The Senate president’s comments are significant because he can sometimes prevent a bill from being brought up for a vote in his chamber, though Henry didn’t say he would stop this particular legislation from moving forward.

House Bill 906, sponsored by Rep. Beth Billings, R-Destrehan, would allow the state’s Democratic and Republican party leaders to decide whether voters who aren’t affiliated with a party could participate in their primary elections. It has already passed the House and only needs approval from the Senate to go to Gov. Jeff Landry’s desk. 

Landry has pushed proposals to exclude no-party voters from political primaries in the past and would likely support the bill becoming law. 

Louisiana used separate Democratic and Republican party primaries for the May 16 election after decades of mostly using a more open primary system. State law currently requires Democrats and Republicans to let no-party voters participate in almost all of those contests.

For example, no-party voters were able to choose a Democratic or Republican primary ballot — or a party ballot without partisan races at all — for the U.S. Senate, Public Service Commission, Louisiana Supreme Court and state school board races on the May 16 ballot. 

If Billings’ legislation had been in place, Democrats and Republicans could have excluded no-party voters from those races.

Her legislation would be a further departure from the so-called jungle primary used for most of the past 50 years. In the jungle primary, every candidate, regardless of party affiliation, competes against each other on the same ballot and all voters, regardless of party affiliation, can vote in that initial election. 

If a candidate gets more than 50% of the vote in a jungle primary, they automatically win the election. If not, the top two candidates move on to the runoff election, regardless of their party affiliation. This means you can have two Democrats or two Republicans running against each other in the general election.
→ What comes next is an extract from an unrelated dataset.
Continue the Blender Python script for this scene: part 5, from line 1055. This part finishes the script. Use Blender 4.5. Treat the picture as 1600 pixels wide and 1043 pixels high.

The new closed-party primary process, which would be more restrictive under Billings’ legislation, essentially ensures that one Democrat and one Republican advance to a general election. 

Louisiana’s top elections official, Republican Secretary of State Nancy Landry, is backing Billings’ bill, saying it will fix a technical challenge her office faces in 2028. The state’s voting system won’t be able to handle running both closed primaries for U.S. president and state political party offices as well as more open races in the same year. 

“If this bill doesn’t pass, we have to come up with another solution to that problem,” Nancy Landry said at a legislative hearing this week.